Required work: Find every line of the listing below where "script" appears, and copy it.

Records provided:
+++++

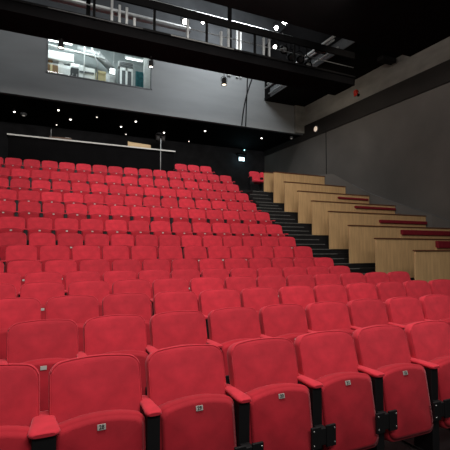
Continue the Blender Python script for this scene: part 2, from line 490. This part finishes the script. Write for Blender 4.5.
def console(x0, x1, z, h0, h1, name, label, m):
    t = thing(name, label, 'mixer', (x0, CY+.05, z))
    w = x1-x0
    bm = bmesh.new()
    pts = [(0, 0), (w, 0), (w, h1), (w-.03, h1), (.03, h0), (0, h0+.03)]
    f = [bm.verts.new((x, 0, zz)) for x, zz in pts]; g2 = [bm.verts.new((x, .03, zz)) for x, zz in pts]
    bm.faces.new(f); bm.faces.new(g2[::-1])
    for i in range(len(f)):
        j = (i+1) % len(f); bm.faces.new((f[i], g2[i], g2[j], f[j]))
    obj('back_panel', bm, m, t)
    obj('body', BB(.02, w-.02, .03, .45, 0, min(h0, h1)*.8, bev=.01), VBLK2, t)
    obj('control_surface', BB(.03, w-.03, .06, .42, min(h0, h1)*.8, min(h0, h1)*.8+.01, bev=.003), GREYM, t)
    return t
console(3.05, 3.95, 3.94, .19, .15, 'mixing_console', 'pale wooden backed sound console on the right half of the control counter', CONSOLE)
console(.24, 1.0, 3.94, .07, .09, 'lighting_console', 'low dark console on the left half of the control counter', CONS2)
t = thing('gooseneck_lamp', 'thin gooseneck lamp standing at the left console on the control counter', 'lamp', (.30, CY+.04, 3.94))
obj('stem', T([(0, 0, 0), (0, 0, .2), (.0, .01, .33), (.03, .04, .36)], .008, 6), STEEL, t)
obj('base', BB(-.04, .04, -.03, .03, 0, .02, bev=.005), VBLK2, t)
obj('lamp_head', BB(.02, .09, .02, .06, .345, .365, bev=.005), VBLK2, t)
t = thing('paper_sheet', 'small white paper lying near the left console on the control counter', 'paper', (.78, CY+.1, 3.94))
obj('sheet', BB(0, .2, -.03, .1, 0.085, .10, bev=.002), PALE, t)
# stand with dark fixture in front of the counter
t = thing('fixture_stand', 'thin stand carrying a dark fixture in front of the control counter', 'stand', (4.30, CY-.14, RZ))
obj('pole', T([(0, 0, .03), (0, 0, 2.05)], .014, 8), STEEL, t)
for a in (90, 210, 330):
    obj('leg', T([(0, 0, .22), (.11*math.cos(R(a)), .11*math.sin(R(a)), .01)], .01, 6), GREYM, t)
h_ = obj('fixture_head', BB(-.16, .16, -.1, .1, 2.05, 2.12, bev=.02), VBLK2, t)
obj('bracket', BB(-.03, .03, -.03, .03, 1.92, 2.05, bev=.006), VBLK2, t)
# small hanging loudspeakers above the counter
for j, (x, z, lab) in enumerate([(4.88, 5.12, 'left'), (5.12, 5.10, 'right')]):
    t = thing('loudspeaker', 'small dark loudspeaker hung under the recess ceiling above the stand, %s of two' % lab, 'loudspeaker', (x, 18.2, z), 'small loudspeakers above the counter')
    obj('cabinet', BB(-.09, .09, -.1, .1, -.16, .16, bev=.012), mat('speaker_grey', (.05, .045, .045), .6), t)
    obj('driver_cone', T([(0, -.098, -.04), (0, -.112, -.04)], .06, 14), GREYM, t)
    obj('mounting_rod', T([(0, 0, .16), (0, 0, ZB-z)], .012, 6), VBLK2, t)

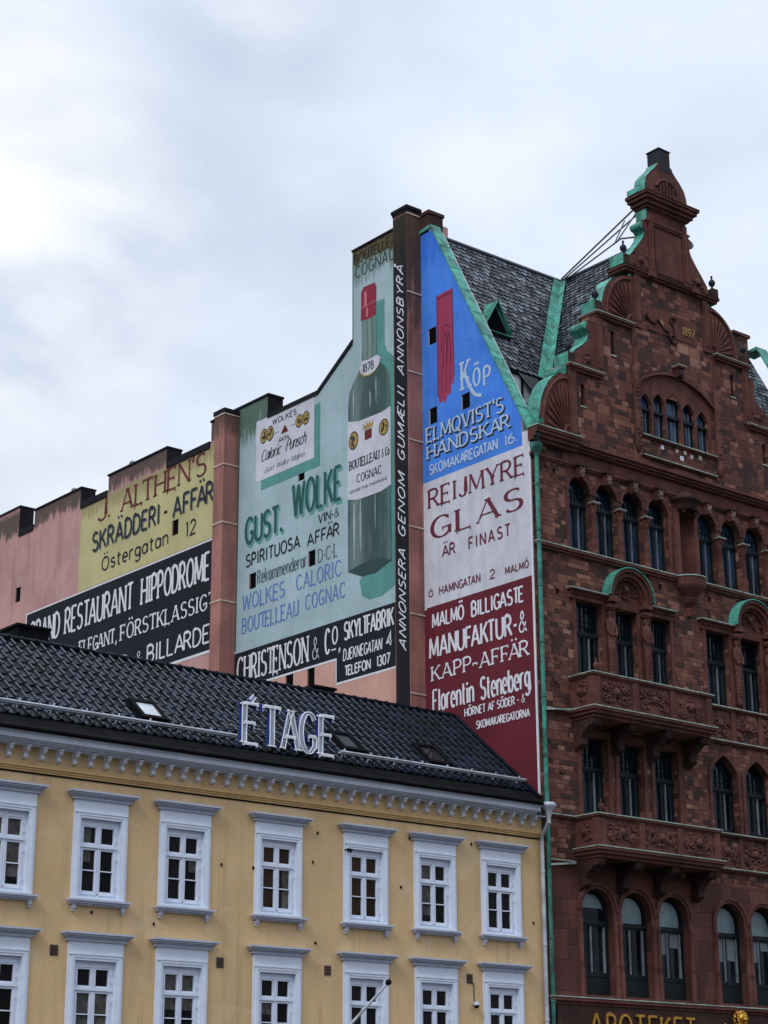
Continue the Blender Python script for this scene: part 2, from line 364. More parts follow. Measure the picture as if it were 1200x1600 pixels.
M['curtain'] = simple('grey_curtain', (0.16, 0.18, 0.20), 0.8, var=0.25)
M['gold'] = simple('gilded_metal', (0.50, 0.27, 0.05), 0.4, 0.9, var=0.35, nscale=8)
M['datepaint'] = paint('worn_gilt', (0.34, 0.21, 0.075), wear=0.8, wear_col=(0.12, 0.06, 0.03))
M['urn'] = simple('dark_stone_finial', (0.018, 0.018, 0.026), 0.7, var=0.3, spec=0.2)
M['iron'] = simple('grey_iron', (0.11, 0.115, 0.13), 0.5, 0.3)
M['signblue'] = simple('blue_sign_edge', (0.018, 0.04, 0.24), 0.4)
M['signface'] = simple('pale_sign_face', (0.34, 0.38, 0.46), 0.45)
M['neon'] = simple('white_neon_tube', (0.80, 0.82, 0.86), 0.25)
M['grille'] = simple('brown_vent_grille', (0.07, 0.05, 0.035), 0.8)
M['ground'] = simple('grey_cobbles', (0.050, 0.048, 0.046), 0.9, var=0.3, nscale=3)
M['pave'] = simple('pavement_slabs', (0.075, 0.072, 0.07), 0.9, var=0.2, nscale=2)
M['greystone'] = simple('grey_granite_plinth', (0.2, 0.19, 0.18), 0.8, var=0.2)

# ------------------------------------------------------------------ mesh helpers
ORG = {}
class MB:
    def __init__(s): s.v = []; s.f = []; s.mi = []; s.cur = 0; s.sm = []
        # s.cur is the material slot for the next faces
    def face(s, pts, smooth=False):
        i = len(s.v); s.v += [tuple(p) for p in pts]; s.f.append(tuple(range(i, i + len(pts)))); s.mi.append(s.cur); s.sm.append(smooth)
    def raw(s, vs, fs, smooth=False):
        i = len(s.v); s.v += [tuple(p) for p in vs]
        for f in fs: s.f.append(tuple(i + k for k in f)); s.mi.append(s.cur); s.sm.append(smooth)
    def box(s, x0, x1, y0, y1, z0, z1):
        x0, x1 = min(x0, x1), max(x0, x1); y0, y1 = min(y0, y1), max(y0, y1); z0, z1 = min(z0, z1), max(z0, z1)
        v = [(x0, y0, z0), (x1, y0, z0), (x1, y1, z0), (x0, y1, z0), (x0, y0, z1), (x1, y0, z1), (x1, y1, z1), (x0, y1, z1)]
        s.raw(v, [(3, 2, 1, 0), (4, 5, 6, 7), (0, 1, 5, 4), (1, 2, 6, 5), (2, 3, 7, 6), (3, 0, 4, 7)])
    def obox(s, o, a, b, c):
        """box from a corner and three edge vectors"""
        o, a, b, c = Vector(o), Vector(a), Vector(b), Vector(c)
        v = [o, o + a, o + a + b, o + b, o + c, o + a + c, o + a + b + c, o + b + c]
        f = [(3, 2, 1, 0), (4, 5, 6, 7), (0, 1, 5, 4), (1, 2, 6, 5), (2, 3, 7, 6), (3, 0, 4, 7)]
        if a.cross(b).dot(c) < 0: f = [tuple(reversed(q)) for q in f]
        s.raw(v, f)
    def tube(s, pts, r, n=8, caps=True, smooth=True):
        pts = [Vector(p) for p in pts]; rings = []
        rr = r if isinstance(r, (list, tuple)) else [r] * len(pts)
        up = None
        for i, p in enumerate(pts):
            t = (pts[min(i + 1, len(pts) - 1)] - pts[max(i - 1, 0)])
            if t.length < 1e-9: t = Vector((0, 0, 1))
            t.normalize()
            if up is None: up = t.orthogonal().normalized()
            up = (up - t * up.dot(t))
            up = up.normalized() if up.length > 1e-6 else t.orthogonal().normalized()
            b = t.cross(up)
            rings.append([p + (up * math.cos(2 * math.pi * k / n) + b * math.sin(2 * math.pi * k / n)) * rr[i] for k in range(n)])
        vs = [q for ring in rings for q in ring]; fs = []
        for i in range(len(pts) - 1):
            for k in range(n):
                k2 = (k + 1) % n
                fs.append((i * n + k, i * n + k2, (i + 1) * n + k2, (i + 1) * n + k))
        s.raw(vs, fs, smooth)
        if caps:
            s.face(list(reversed(rings[0]))); s.face(rings[-1])
    def lathe(s, cx, cy, prof, n=12, a0=0.0, a1=360.0, smooth=True, sx=1.0, sy=1.0):
        full = abs(a1 - a0) >= 359.9; m = n if full else n + 1
        vs = []
        for (r, z) in prof:
            for k in range(m):
                a = math.radians(a0 + (a1 - a0) * k / n)
                vs.append((cx + r * sx * math.cos(a), cy + r * sy * math.sin(a), z))
        fs = []
        for i in range(len(prof) - 1):
            for k in range(n):
                k2 = (k + 1) % m
                fs.append((i * m + k, i * m + k2, (i + 1) * m + k2, (i + 1) * m + k))
        s.raw(vs, fs, smooth)
        s.face([vs[k] for k in range(m)][::-1]); s.face([vs[(len(prof) - 1) * m + k] for k in range(m)])
    def ball(s, c, r, n=8, m=6, sc=(1, 1, 1)):
        vs = []; fs = []
        for i in range(m + 1):
            t = math.pi * i / m
            for k in range(n):
                a = 2 * math.pi * k / n
                vs.append((c[0] + r * sc[0] * math.sin(t) * math.cos(a), c[1] + r * sc[1] * math.sin(t) * math.sin(a), c[2] - r * sc[2] * math.cos(t)))
        for i in range(m):
            for k in range(n):
                fs.append((i * n + k, i * n + (k + 1) % n, (i + 1) * n + (k + 1) % n, (i + 1) * n + k))
        s.raw(vs, fs, True)
    def slab(s, outer, holes, mapf, off=0.0, depth=0.0, back=False, rim=True):
        """flat plate with holes. outer/holes: lists of (h,v); mapf(h,v,off)->xyz; depth goes away from the viewer"""
        def ccw(p): 
            a = sum(p[i][0] * p[(i + 1) % len(p)][1] - p[(i + 1) % len(p)][0] * p[i][1] for i in range(len(p)))
            return p if a > 0 else p[::-1]
        outer = ccw(list(outer)); holes = [ccw(list(h)) for h in holes]
        pts = []; edges = []
        for loop in [outer] + holes:
            i0 = len(pts); pts += [Vector(p) for p in loop]
            edges += [(i0 + k, i0 + (k + 1) % len(loop)) for k in range(len(loop))]
        vs, es, fs, *_ = geometry.delaunay_2d_cdt(pts, edges, [], 0, 1e-5)
        def inside(p, poly):
            x, y = p; r = False; n = len(poly); j = n - 1
            for i in range(n):
                xi, yi = poly[i]; xj, yj = poly[j]
                if (yi > y) != (yj > y) and x < (xj - xi) * (y - yi) / (yj - yi) + xi: r = not r
                j = i
            return r
        tri = []
        for f in fs:
            c = (sum(vs[i][0] for i in f) / len(f), sum(vs[i][1] for i in f) / len(f))
            if inside(c, outer) and not any(inside(c, h) for h in holes):
                a = vs[f[0]]; b = vs[f[1]]; d = vs[f[2]]
                if (b[0] - a[0]) * (d[1] - a[1]) - (b[1] - a[1]) * (d[0] - a[0]) < 0: f = f[::-1]
                tri.append(tuple(f))
        s.raw([mapf(p[0], p[1], off) for p in vs], tri)
        if depth and back: s.raw([mapf(p[0], p[1], off - depth) for p in vs], [t[::-1] for t in tri])
        if depth and rim:
            for k, loop in enumerate([outer] + holes):
                n = len(loop)
                for i in range(n):
                    a, b = loop[i], loop[(i + 1) % n]
                    q = [mapf(*a, off), mapf(*a, off - depth), mapf(*b, off - depth), mapf(*b, off)]
                    s.face(q if k == 0 else q[::-1])
                    # holes need the opposite winding
    def build(s, name, mats, parent=None, origin=None, smooth=None):
        po = ORG.get(parent.name, Vector((0, 0, 0))) if parent else Vector((0, 0, 0))
        o = Vector(origin) if origin is not None else po
        me = bpy.data.meshes.new(name)
        me.from_pydata([(p[0] - o.x, p[1] - o.y, p[2] - o.z) for p in s.v], [], s.f)
        mats = mats if isinstance(mats, (list, tuple)) else [mats]
        for m in mats: me.materials.append(M[m])
        me.polygons.foreach_set('material_index', [min(i, len(mats) - 1) for i in s.mi])
        me.polygons.foreach_set('use_smooth', s.sm)
        me.update()
        ob = bpy.data.objects.new(name, me); col.objects.link(ob)
        ORG[ob.name] = o
        if parent: ob.parent = parent
        ob.location = o - po
        return ob

def thing(name, loc, label, cat, group=None):
    o = bpy.data.objects.new(name, None); col.objects.link(o); o.location = loc; o.empty_display_size = 0.5
    ORG[o.name] = Vector(loc); o['label'] = label; o['category'] = cat
    if group: o['group'] = group
    return o
def copy_part(o, parent, shift):
    c = o.copy(); col.objects.link(c); c.parent = parent; c.location = o.location + Vector(shift)
    ORG[c.name] = ORG[o.name] + Vector(shift)
    for ch in list(o.children):
        d = ch.copy(); col.objects.link(d); d.parent = c; ORG[d.name] = ORG[ch.name] + Vector(shift)
    return c

FAC = lambda h, v, off: (h, -off, v)              # the street front, plane y = 0
def facy(y0): return lambda h, v, off: (h, y0 - off, v)
WAL = lambda h, v, off: (-off, -h, v)             # the party wall, plane x = 0, h = -y
def rect(a, b, c, d): return [(a, c), (b, c), (b, d), (a, d)]
def arc(cx, cz, rx, rz, a0, a1, n=14):
    return [(cx + rx * math.cos(math.radians(a0 + (a1 - a0) * i / n)), cz + rz * math.sin(math.radians(a0 + (a1 - a0) * i / n))) for i in range(n + 1)]
def archhole(x0, x1, z0, zs, rise=None, n=14):
    r = (x1 - x0) / 2
    return [(x0, z0), (x1, z0)] + arc((x0 + x1) / 2, zs, r, rise or r, 0, 180, n)
def ogee(x0, x1, z0, zs, za):
    c = (x0 + x1) / 2; r = c - x0
    pts = [(x0, z0), (x1, z0), (x1, zs)]
    for t in (0.25, 0.5, 0.75): pts.append((x1 - r * t, zs + (za - zs) * (0.5 * math.sin(t * math.pi / 2) ** 0.8 + 0.5 * t)))
    pts.append((c, za))
    for t in (0.75, 0.5, 0.25): pts.append((x0 + r * t, zs + (za - zs) * (0.5 * math.sin(t * math.pi / 2) ** 0.8 + 0.5 * t)))
    pts.append((x0, zs))
    return pts

# ------------------------------------------------------------------ lettering: a stroke alphabet
def _a(cx, cy, rx, ry, a0, a1, n=12):
    return arc(cx, cy, rx, ry, a0, a1, n)
def cat(pts, n=5):
    out = []
    P = [pts[0]] + list(pts) + [pts[-1]]
    for i in range(1, len(P) - 2):
        p0, p1, p2, p3 = P[i - 1], P[i], P[i + 1], P[i + 2]
        for k in range(n):
            t = k / n
            out.append(tuple(0.5 * ((2 * p1[j]) + (-p0[j] + p2[j]) * t + (2 * p0[j] - 5 * p1[j] + 4 * p2[j] - p3[j]) * t * t + (-p0[j] + 3 * p1[j] - 3 * p2[j] + p3[j]) * t ** 3) for j in (0, 1)))
    out.append(tuple(pts[-1])); return out
G = {}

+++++

Finished answer:
Continue the Blender Python script for this scene: part 2, from line 490. This part finishes the script. Write for Blender 4.5.
Continue the Blender Python script for this scene: part 2, from line 364. More parts follow. Measure the picture as if it were 1200x1600 pixels.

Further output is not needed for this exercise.